London equities tumbled on Wednesday after sharp losses on Wall Street and in Asia kept the focus firmly on the economy and the outlook for corporate earnings.
The blue-chip FTSE 100 was 1.2 per cent weaker at 5,951.2, below the 6,000 for the first time since August, when the crisis on world credit markets first came to the fore. The mid-cap FTSE 250 fell 1.8 per cent to 9,587.9.
Shares in the London Stock Exchange, the operator of the market itself, were the biggest fallers, down 8.3 per cent at £15.69. Stanford Bernstein started coverage of the stock with an "underperform" rating and a £16 price target, on worries about its exposure to equities and ongoing pricing pressure.
In the mining sector, dealing room rumour linked Vedanta Resources with bid interest in Canada's First Quantum Minerals, revealed on FT Alphaville's Markets Live. The reports indicated a potential offer price of C$120 (£60) per share, valuing the Aim-quoted company at £4bn. Vedanta's stock lost 4.6 per cent to £18.98.
Meanwhile, Rio Tinto said it set annual production records for iron ore, bauxite, alumina, aluminium, refined gold and refined copper in 2007.
"Against a background of record prices for many of our commodities and a strong outlook for demand in developing markets, we look forward with confidence," the company said.
However, Rio shares, along with its mining sector rivals, fell as industrial metals prices extended recent sharp losses on fears possible recession in the US would significantly dent demand.
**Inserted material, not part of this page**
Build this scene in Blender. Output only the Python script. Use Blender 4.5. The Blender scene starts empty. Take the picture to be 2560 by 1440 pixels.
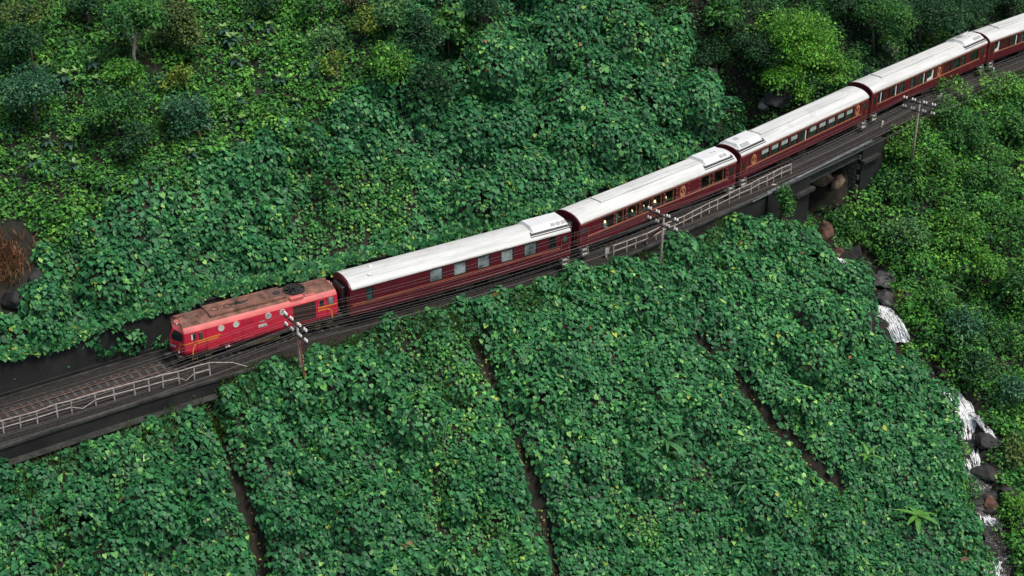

Rio, currently resisting takeover moves by peer BHP Billiton, fell 4.2 per cent to £47.85. Xstrata shed 4.7 per cent to £32.59, Anglo American lost 3.6 per cent to £27.56 and Lonmin fell 6 per cent to £33.30.
Pub groups and other leisure stocks sufffered as the health of the consumer was addressed by a trading statement from mid-cap operator Punch Taverns.
The company said like-for-like sales at its core managed estate fell by 2.2 per cent in the 20 weeks to January 5, as last year's smoking ban in England and Wales coincided with declining consumer confidence.
Punch added that it remained cautious over the short-term outlook for the pub sector, but said long-term prospects were good.
Shares in Punch fell 7.6 per cent to 571p, dragging other stocks in the sector with it. FTSE 100-listed Enterprise Inns fell 4 per cent to 376¼p, while blue-chip rival Whitbread shed 4.3 per cent to £10.57. Mitchells & Butler fell 5.4 per cent to 366¾p.
Hotels group Intercontinental fell 4.1 per cent to 674½p, while smaller rival Millennium & Copthorne shed 4.9 per cent to 317½p after Citigroup cut its rating to "hold" from "buy".
Data from the Royal Institute of Chartered Surveyors showed that house prices fell in December at the fastest rate since the early 1990s when the UK was in recession.
Shares in housebuilder Taylor Wimpey suffered, despite reporting on Tuesday that it anticipated no big house price falls in Britain, and that full-year results would be in line with estimates.
Taylor Wimpey fell 4 per cent to 153p, Bovis Homes lost 5 per cent to 546½p, Persimmon shed 4.2 per cent to 686p and Barratt Development slid 2.8 per cent to 333½p. Rightmove, the online estate agent, fell more than 8 per cent to 367p.
Experian, the information services group, fell 5.1 per cent to 356p after reporting fourth quarter organic revenues were up only 2 per cent and that trading conditions were likely to remain tough. The company announced plans to cut costs and added that it continued to target double-digit earnings growth for the full-year.